Opinion: Republicans’ economic development plan raises concerns

Opinion: Republicans economic development plan raises concerns

Cory Spiers

In our political system, there has long been a train of thought that Republicans are the party of business and are to be trusted to get the economy going.

That they are a party of business no one can deny, but their claims to superior economic stewardship should be drastically reconsidered.

One Republican idea that will soon be appearing in North Carolina is the N.C. Partnership for Prosperity, an idea Gov. Pat McCrory proposed in April.

This is a plan to combat unemployment by transferring certain economic development functions, such as tourism and marketing, into a public-private partnership, according to the News & Observer.

Its objective is to transition to “a more coordinated, more nimble approach to recruiting new businesses and aiding existing businesses looking to expand, as well as helping to boost state imports,” according to the News & Observer.
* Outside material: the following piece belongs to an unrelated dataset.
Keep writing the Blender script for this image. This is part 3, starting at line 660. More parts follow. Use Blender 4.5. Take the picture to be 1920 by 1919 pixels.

Despite this optimistic description, the information available on similar plans in other states points to less heartening outcomes.

Creating Scandals Instead of Jobs: The Failure of State Economic Development Programs, a 2013 report put out by the organization Good Jobs First, shows that these types of arrangements have been problematic in other states. Among the issues the report finds with similar programs implemented in other states, there’s corruption, inefficiency and questionable effectiveness.

The study concludes that these partnerships are “costly failures.”

Why then are we attempting to start one of our own? It seems logical to assume that North Carolina will be subject to many of the same negative results.

It makes me nervous to imagine that possibility, but there are some who insist that the outcome for North Carolina will not be as negative as it has been for other states.

One such proponent of the new plan, Secretary of Commerce Sharon Decker believes that the Partnership to Prosperity will avoid the problems seen in other states, but the report mentions that the version of the bill that passed “contains none of the accountability safeguards” than the original did.

The reasoning behind this planned policy could either be strong commitment to ideology to overlook facts, or a fairly cynical attempt to transform who holds power in the state.

We still have much work to do in improving economic conditions, but I do hope we can learn at least one thing: That Republican policies are not the type of answers that we need.

We should instead consider other plans that could improve the economy, and go beyond the Republican ideals.
This is the party that passed high-end tax cuts for the wealthy a decade ago that, despite some modest gains for the middle class, were largely responsible for increasing the deficit and income inequality while primarily benefiting the wealthy, according to The Washington Post Wonkblog.

Just last month, Republican politicians trivialized the raising of the debt ceiling, and seem to be gearing up to do the same in a few months.

Their policies have discredited them on economic matters, and they deserve any credit they still may receive for their positions on the economy.